Copy out the whole listing exactly as written, leaving the pictures behind.

# SOURCE DATA start

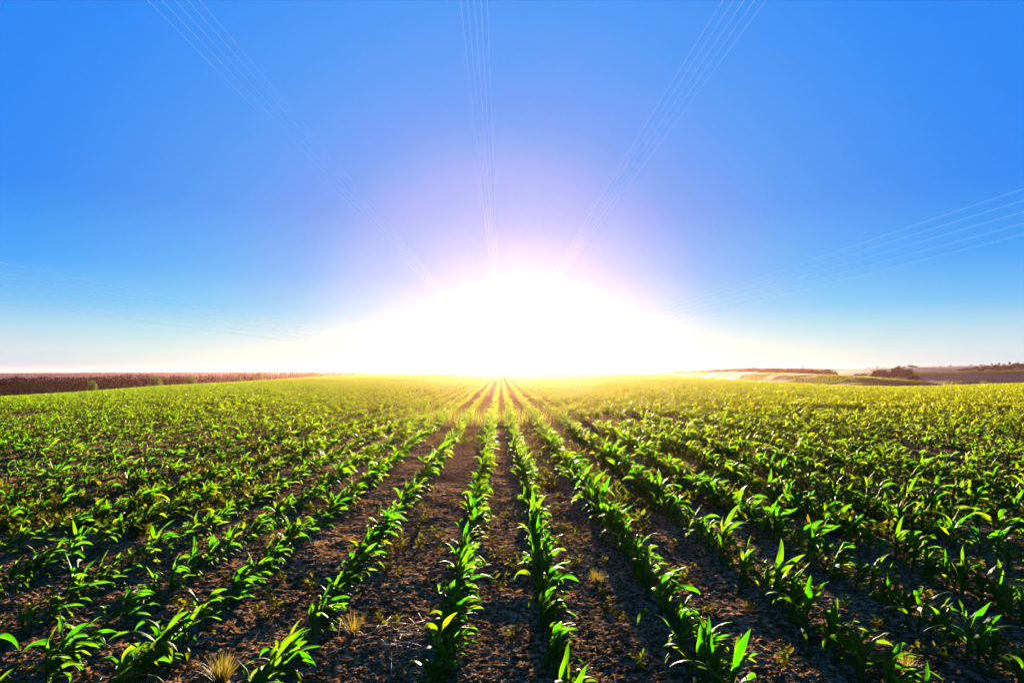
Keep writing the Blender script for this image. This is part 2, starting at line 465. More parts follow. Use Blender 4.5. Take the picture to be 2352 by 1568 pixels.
# ------------------------------------------------------------------ where the corn stands
def row_plants():
    out = []
    for r, x0 in enumerate(ROWS):
        y_end = 420.0
        ystart = max(2.3, abs(x0) / 0.97 - 2.5)
        sp = {NL - 1: 0.08, NL: 0.088, NL - 2: 0.095, NL - 3: 0.105}.get(r, 0.115)
        y = ystart + RNG.uniform(0, 0.2)
        ya = []
        while y < y_end:
            ya.append(y)
            yy = y
            k = 1.0 if yy < 40 else (1.5 if yy < 90 else (3.2 if yy < 180 else 5.0))
            y += sp * k * RNG.uniform(0.55, 1.5) + (0.25 * RNG.random() if RNG.random() < 0.05 else 0)
        ya = np.array(ya)
        if len(ya) == 0: continue
        xa = x0 + 0.025 * np.sin(ya * 0.35 + r) + RNG.normal(0, 0.018, len(ya))
        out.append(np.stack([xa, ya, np.full(len(ya), r)], -1))
    P = np.concatenate(out)
    x, y = P[:, 0], P[:, 1]
    u = U0 + F * x / y
    ok = (np.abs(x) < 0.97 * y + 2.5) & (y < 1.35 * crest_y(u) + 4)
    # a scatter of bald patches
    hole = vnoise(x * 0.35, y * 0.16, 21) + 0.5 * vnoise(x * 1.1, y * 0.5, 22)
    ok &= ~((hole < -0.44) & (y > 9))
    return P[ok]
PL = row_plants()
px, py, pr = PL[:, 0], PL[:, 1], PL[:, 2].astype(int)
ph = np.clip(RNG.normal(0.31, 0.055, len(px)) + 0.09 * vnoise(px * 0.5, py * 0.3, 31), 0.19, 0.47)
ph *= np.where(py > 90, 1.12, 1.0) * np.interp(px, [-4, -1.2, 0.2, 1.0, 3.5, 8], [0.78, 0.86, 0.95, 1.10, 1.05, 0.88])
ph *= np.where(RNG.random(len(px)) < 0.07, RNG.uniform(0.5, 0.8, len(px)), 1.0)
pz = zsoil(px, py, False)

# nearest plants, those that show largest in the photo, are individuals
uu = U0 + F * px / py
vb = V0 + F * (EYE - pz) / py
vt = V0 + F * (EYE - pz - ph) / py
size = ph / py
vis = (uu > -40) & (uu < 2392) & (vt < 1555)
order = np.argsort(np.where(vis, -size, 0))
NIND = 300
ind = order[:NIND]
is_ind = np.zeros(len(px), bool); is_ind[ind] = True

# plant kinds shared by the individuals
def corn_proto(seed, nl):
    rng = np.random.default_rng(seed)
    H = 0.34
    zb, az, ln, wd, p0, bd, cu, tw, ti = plant_leaf_params(1, nl, rng, np.array([H]))
    lean = rng.uniform(0.0, 0.05)
    def axis(z): return np.array([lean * (z / H) ** 1.6, 0.0, z])
    zs = np.linspace(-0.03, H * 0.58, 9)
    pts = [axis(max(z, 0)) + [0, 0, min(z, 0)] for z in zs]
    rad = [0.008, 0.0078, 0.0075, 0.007, 0.0066, 0.006, 0.0055, 0.004, 0.002]
    V, F4, F3 = tube_np(pts, rad, 8)
    st = mesh_np('stem', V, [F4, F3], M_STEM, attrs={'tint': np.full(len(V), 0.4), 'across': np.zeros(len(V))})
    lv = []
    for i in range(nl):
        b = axis(zb[i])
        V, Fq, tn, ac = leaves_np([b], az[i:i+1], ln[i:i+1], wd[i:i+1], p0[i:i+1], bd[i:i+1], cu[i:i+1], tw[i:i+1], ti[i:i+1], 14, 4, fold=0.42, wave=0.16, wind=0.25)
        lv.append(mesh_np('leaf', V, Fq, M_CORN, attrs={'tint': tn, 'across': ac}))
    return st, lv
PROTO = [corn_proto(100 + k, 7 + k % 3) for k in range(30)]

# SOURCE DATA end

> [ANSWER FOR THIS EXERCISE]:
Keep writing the Blender script for this image. This is part 2, starting at line 465. More parts follow. Use Blender 4.5. Take the picture to be 2352 by 1568 pixels.
# ------------------------------------------------------------------ where the corn stands
def row_plants():
    out = []
    for r, x0 in enumerate(ROWS):
        y_end = 420.0
        ystart = max(2.3, abs(x0) / 0.97 - 2.5)
        sp = {NL - 1: 0.08, NL: 0.088, NL - 2: 0.095, NL - 3: 0.105}.get(r, 0.115)
        y = ystart + RNG.uniform(0, 0.2)
        ya = []
        while y < y_end:
            ya.append(y)
            yy = y
            k = 1.0 if yy < 40 else (1.5 if yy < 90 else (3.2 if yy < 180 else 5.0))
            y += sp * k * RNG.uniform(0.55, 1.5) + (0.25 * RNG.random() if RNG.random() < 0.05 else 0)
        ya = np.array(ya)
        if len(ya) == 0: continue
        xa = x0 + 0.025 * np.sin(ya * 0.35 + r) + RNG.normal(0, 0.018, len(ya))
        out.append(np.stack([xa, ya, np.full(len(ya), r)], -1))
    P = np.concatenate(out)
    x, y = P[:, 0], P[:, 1]
    u = U0 + F * x / y
    ok = (np.abs(x) < 0.97 * y + 2.5) & (y < 1.35 * crest_y(u) + 4)
    # a scatter of bald patches
    hole = vnoise(x * 0.35, y * 0.16, 21) + 0.5 * vnoise(x * 1.1, y * 0.5, 22)
    ok &= ~((hole < -0.44) & (y > 9))
    return P[ok]
PL = row_plants()
px, py, pr = PL[:, 0], PL[:, 1], PL[:, 2].astype(int)
ph = np.clip(RNG.normal(0.31, 0.055, len(px)) + 0.09 * vnoise(px * 0.5, py * 0.3, 31), 0.19, 0.47)
ph *= np.where(py > 90, 1.12, 1.0) * np.interp(px, [-4, -1.2, 0.2, 1.0, 3.5, 8], [0.78, 0.86, 0.95, 1.10, 1.05, 0.88])
ph *= np.where(RNG.random(len(px)) < 0.07, RNG.uniform(0.5, 0.8, len(px)), 1.0)
pz = zsoil(px, py, False)

# nearest plants, those that show largest in the photo, are individuals
uu = U0 + F * px / py
vb = V0 + F * (EYE - pz) / py
vt = V0 + F * (EYE - pz - ph) / py
size = ph / py
vis = (uu > -40) & (uu < 2392) & (vt < 1555)
order = np.argsort(np.where(vis, -size, 0))
NIND = 300
ind = order[:NIND]
is_ind = np.zeros(len(px), bool); is_ind[ind] = True

# plant kinds shared by the individuals
def corn_proto(seed, nl):
    rng = np.random.default_rng(seed)
    H = 0.34
    zb, az, ln, wd, p0, bd, cu, tw, ti = plant_leaf_params(1, nl, rng, np.array([H]))
    lean = rng.uniform(0.0, 0.05)
    def axis(z): return np.array([lean * (z / H) ** 1.6, 0.0, z])
    zs = np.linspace(-0.03, H * 0.58, 9)
    pts = [axis(max(z, 0)) + [0, 0, min(z, 0)] for z in zs]
    rad = [0.008, 0.0078, 0.0075, 0.007, 0.0066, 0.006, 0.0055, 0.004, 0.002]
    V, F4, F3 = tube_np(pts, rad, 8)
    st = mesh_np('stem', V, [F4, F3], M_STEM, attrs={'tint': np.full(len(V), 0.4), 'across': np.zeros(len(V))})
    lv = []
    for i in range(nl):
        b = axis(zb[i])
        V, Fq, tn, ac = leaves_np([b], az[i:i+1], ln[i:i+1], wd[i:i+1], p0[i:i+1], bd[i:i+1], cu[i:i+1], tw[i:i+1], ti[i:i+1], 14, 4, fold=0.42, wave=0.16, wind=0.25)
        lv.append(mesh_np('leaf', V, Fq, M_CORN, attrs={'tint': tn, 'across': ac}))
    return st, lv
PROTO = [corn_proto(100 + k, 7 + k % 3) for k in range(30)]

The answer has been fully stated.